Anger

"Holding on to anger and hatred is like drinking poison and expecting the other person to die" 

Anger feels like all I've been holding on to lately.

Anger at the small-mindedness of other individuals.

Anger at the selfishness displayed by the ones dearest to me.

Anger at the actions of strangers.

Anger at myself for letting myself be affected by the actions of others.

Lately it's been a daily struggle, trying to keep myself afloat and not sink down to what feels like their level. I would like to say that I've won the struggle and am a better person than those I've mentioned, but the truth is I'm not.

It's a vicious cycle the way I see it. The person you would drop everything to save, wouldn't do the same for you. Or maybe I've just been keeping the wrong company and have been too blind to see it.
I'm a stranger to majority, an acquaintance to some, a villain to others, a shoulder to cry on for those that need me, a booty call to a few, a friend to those who happen to pass by, and a loved one to my family.
With each new connection made, my heart expands a little bigger.
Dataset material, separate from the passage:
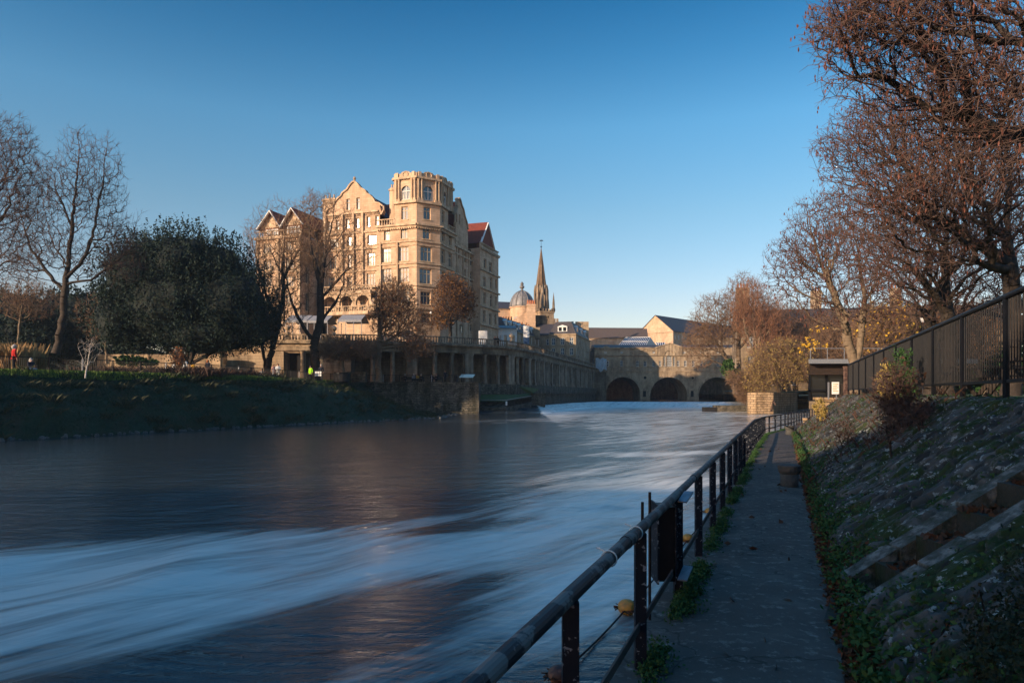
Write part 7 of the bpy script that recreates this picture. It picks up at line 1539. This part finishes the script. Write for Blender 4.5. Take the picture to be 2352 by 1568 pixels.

With each connection broken, my heart bleeds a little more and turns a little darker.

As of late, I've been so caught up in my anger and sadness, that the world has moved on without me. I would very much like to give in now. Yet I sit at the sickbed of my grandmother and tell her not to give up, feeling like the worst hypocrite.

This post does not make sense and so do my thoughts. But I know I no longer wish to be affected by other individuals, I have held on to this poison for too long. I would like to end it all.